** EXERCISE BRIEF **
The listing below should be printed exactly, every line of it. Skip the pictures.

+ + + + + + +

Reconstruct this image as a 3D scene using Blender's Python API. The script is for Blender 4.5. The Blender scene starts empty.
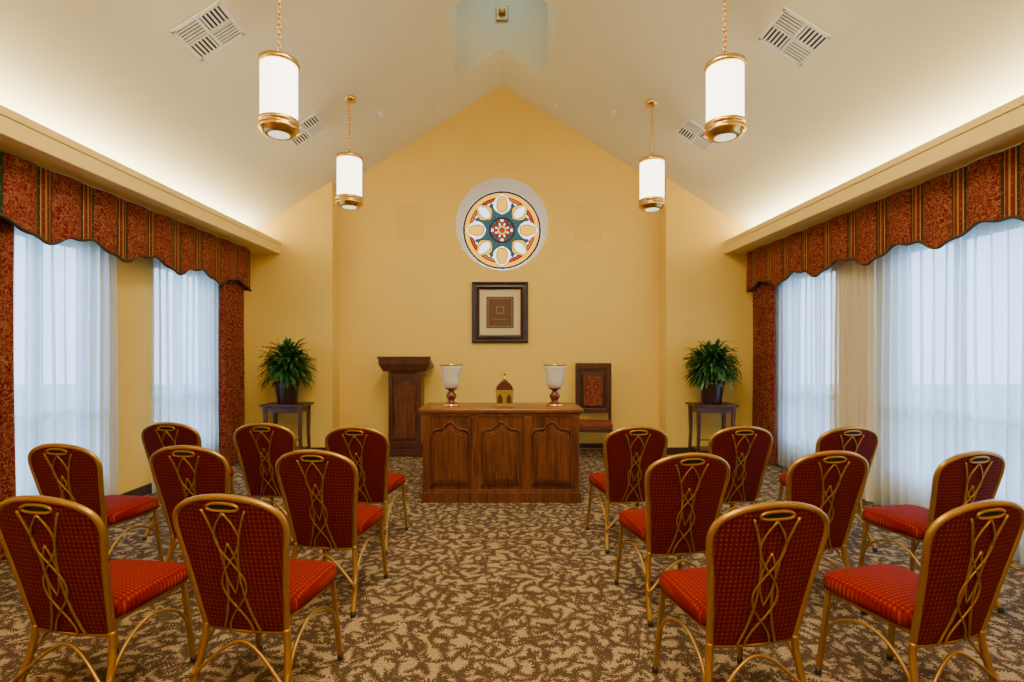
import bpy, bmesh, math, random
from mathutils import Vector, Matrix
random.seed(7)
scene = bpy.context.scene
COL = scene.collection
pi = math.pi
F=520.0; CX=502.0; HZ=350.0; CH=1.5
def PX(px,d): return (px-CX)/F*d
def PZ(py,d): return CH-(py-HZ)/F*d

# ------------------------------------------------------------ mesh builder
class MB:
    def __init__(s): s.v=[]; s.f=[]; s.m=[]; s.sm=[]
    def add(s,vs,fs,mi=0,smooth=False):
        o=len(s.v); s.v+= [tuple(v) for v in vs]
        for f in fs:
            s.f.append([i+o for i in f]); s.m.append(mi); s.sm.append(smooth)
    def box(s,x0,x1,y0,y1,z0,z1,mi=0):
        vs=[(x0,y0,z0),(x1,y0,z0),(x1,y1,z0),(x0,y1,z0),(x0,y0,z1),(x1,y0,z1),(x1,y1,z1),(x0,y1,z1)]
        s.add(vs,[(0,3,2,1),(4,5,6,7),(0,1,5,4),(1,2,6,5),(2,3,7,6),(3,0,4,7)],mi)
    def lathe(s,prof,c=(0,0,0),n=24,mi=0,cap=True):
        vs=[];fs=[]
        for r,z in prof:
            for i in range(n):
                a=2*pi*i/n; vs.append((c[0]+r*math.cos(a),c[1]+r*math.sin(a),c[2]+z))
        for k in range(len(prof)-1):
            for i in range(n):
                j=(i+1)%n; fs.append((k*n+i,k*n+j,(k+1)*n+j,(k+1)*n+i))
        if cap:
            fs.append(tuple(range(n))[::-1]); fs.append(tuple(range((len(prof)-1)*n,len(prof)*n)))
        s.add(vs,fs,mi,True)
    def tube(s,pts,r,n=8,closed=False,mi=0):
        pts=[Vector(p) for p in pts]; N=len(pts); vs=[];fs=[]
        ref=None
        for i,p in enumerate(pts):
            if closed: t=pts[(i+1)%N]-pts[(i-1)%N]
            else: t=pts[min(i+1,N-1)]-pts[max(i-1,0)]
            t.normalize()
            if ref is None:
                ref=Vector((0,0,1)) if abs(t.z)<.8 else Vector((1,0,0))
            u=(ref-t*ref.dot(t))
            if u.length<1e-4: u=t.orthogonal()
            u.normalize(); w=t.cross(u); ref=u
            rr=r[i] if isinstance(r,(list,tuple)) else r
            for k in range(n):
                a=2*pi*(k+.5)/n; vs.append(p+u*(rr*math.cos(a))+w*(rr*math.sin(a)))
        for i in range(N if closed else N-1):
            j=(i+1)%N
            for k in range(n):
                l=(k+1)%n; fs.append((i*n+k,i*n+l,j*n+l,j*n+k))
        if not closed:
            fs.append(tuple(range(n))[::-1]); fs.append(tuple(range((N-1)*n,N*n)))
        s.add(vs,fs,mi,n>4)
    def prism_y(s,poly,y0,y1,mi=0):
        n=len(poly)
        vs=[(x,y0,z) for x,z in poly]+[(x,y1,z) for x,z in poly]
        fs=[tuple(range(n)),tuple(range(n,2*n))[::-1]]+[(i,i+n,(i+1)%n+n,(i+1)%n) for i in range(n)]
        s.add(vs,fs,mi)
    def grid(s,fn,nu,nv,mi=0,smooth=True):
        vs=[fn(i/nu,j/nv) for j in range(nv+1) for i in range(nu+1)]
        fs=[(j*(nu+1)+i,j*(nu+1)+i+1,(j+1)*(nu+1)+i+1,(j+1)*(nu+1)+i) for j in range(nv) for i in range(nu)]
        s.add(vs,fs,mi,smooth)
    def obj(s,name,mats,parent=None,loc=None,bevel=0,fixn=True,**props):
        me=bpy.data.meshes.new(name); me.from_pydata(s.v,[],s.f)
        if not isinstance(mats,(list,tuple)): mats=[mats]
        for m in mats: me.materials.append(m)
        for p,mi,sm in zip(me.polygons,s.m,s.sm): p.material_index=mi; p.use_smooth=sm
        if fixn:
            bm=bmesh.new(); bm.from_mesh(me); bmesh.ops.recalc_face_normals(bm,faces=bm.faces); bm.to_mesh(me); bm.free()
        o=bpy.data.objects.new(name,me); COL.objects.link(o)
        if parent: o.parent=parent
        if loc: o.location=loc
        if bevel:
            b=o.modifiers.new("bevel","BEVEL"); b.width=bevel; b.segments=2; b.limit_method='ANGLE'
        for k,v in props.items(): o[k]=v
        return o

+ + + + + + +

** COMPLETE OUTPUT **
Reconstruct this image as a 3D scene using Blender's Python API. The script is for Blender 4.5. The Blender scene starts empty.
import bpy, bmesh, math, random
from mathutils import Vector, Matrix
random.seed(7)
scene = bpy.context.scene
COL = scene.collection
pi = math.pi
F=520.0; CX=502.0; HZ=350.0; CH=1.5
def PX(px,d): return (px-CX)/F*d
def PZ(py,d): return CH-(py-HZ)/F*d

# ------------------------------------------------------------ mesh builder
class MB:
    def __init__(s): s.v=[]; s.f=[]; s.m=[]; s.sm=[]
    def add(s,vs,fs,mi=0,smooth=False):
        o=len(s.v); s.v+= [tuple(v) for v in vs]
        for f in fs:
            s.f.append([i+o for i in f]); s.m.append(mi); s.sm.append(smooth)
    def box(s,x0,x1,y0,y1,z0,z1,mi=0):
        vs=[(x0,y0,z0),(x1,y0,z0),(x1,y1,z0),(x0,y1,z0),(x0,y0,z1),(x1,y0,z1),(x1,y1,z1),(x0,y1,z1)]
        s.add(vs,[(0,3,2,1),(4,5,6,7),(0,1,5,4),(1,2,6,5),(2,3,7,6),(3,0,4,7)],mi)
    def lathe(s,prof,c=(0,0,0),n=24,mi=0,cap=True):
        vs=[];fs=[]
        for r,z in prof:
            for i in range(n):
                a=2*pi*i/n; vs.append((c[0]+r*math.cos(a),c[1]+r*math.sin(a),c[2]+z))
        for k in range(len(prof)-1):
            for i in range(n):
                j=(i+1)%n; fs.append((k*n+i,k*n+j,(k+1)*n+j,(k+1)*n+i))
        if cap:
            fs.append(tuple(range(n))[::-1]); fs.append(tuple(range((len(prof)-1)*n,len(prof)*n)))
        s.add(vs,fs,mi,True)
    def tube(s,pts,r,n=8,closed=False,mi=0):
        pts=[Vector(p) for p in pts]; N=len(pts); vs=[];fs=[]
        ref=None
        for i,p in enumerate(pts):
            if closed: t=pts[(i+1)%N]-pts[(i-1)%N]
            else: t=pts[min(i+1,N-1)]-pts[max(i-1,0)]
            t.normalize()
            if ref is None:
                ref=Vector((0,0,1)) if abs(t.z)<.8 else Vector((1,0,0))
            u=(ref-t*ref.dot(t))
            if u.length<1e-4: u=t.orthogonal()
            u.normalize(); w=t.cross(u); ref=u
            rr=r[i] if isinstance(r,(list,tuple)) else r
            for k in range(n):
                a=2*pi*(k+.5)/n; vs.append(p+u*(rr*math.cos(a))+w*(rr*math.sin(a)))
        for i in range(N if closed else N-1):
            j=(i+1)%N
            for k in range(n):
                l=(k+1)%n; fs.append((i*n+k,i*n+l,j*n+l,j*n+k))
        if not closed:
            fs.append(tuple(range(n))[::-1]); fs.append(tuple(range((N-1)*n,N*n)))
        s.add(vs,fs,mi,n>4)
    def prism_y(s,poly,y0,y1,mi=0):
        n=len(poly)
        vs=[(x,y0,z) for x,z in poly]+[(x,y1,z) for x,z in poly]
        fs=[tuple(range(n)),tuple(range(n,2*n))[::-1]]+[(i,i+n,(i+1)%n+n,(i+1)%n) for i in range(n)]
        s.add(vs,fs,mi)
    def grid(s,fn,nu,nv,mi=0,smooth=True):
        vs=[fn(i/nu,j/nv) for j in range(nv+1) for i in range(nu+1)]
        fs=[(j*(nu+1)+i,j*(nu+1)+i+1,(j+1)*(nu+1)+i+1,(j+1)*(nu+1)+i) for j in range(nv) for i in range(nu)]
        s.add(vs,fs,mi,smooth)
    def obj(s,name,mats,parent=None,loc=None,bevel=0,fixn=True,**props):
        me=bpy.data.meshes.new(name); me.from_pydata(s.v,[],s.f)
        if not isinstance(mats,(list,tuple)): mats=[mats]
        for m in mats: me.materials.append(m)
        for p,mi,sm in zip(me.polygons,s.m,s.sm): p.material_index=mi; p.use_smooth=sm
        if fixn:
            bm=bmesh.new(); bm.from_mesh(me); bmesh.ops.recalc_face_normals(bm,faces=bm.faces); bm.to_mesh(me); bm.free()
        o=bpy.data.objects.new(name,me); COL.objects.link(o)
        if parent: o.parent=parent
        if loc: o.location=loc
        if bevel:
            b=o.modifiers.new("bevel","BEVEL"); b.width=bevel; b.segments=2; b.limit_method='ANGLE'
        for k,v in props.items(): o[k]=v
        return o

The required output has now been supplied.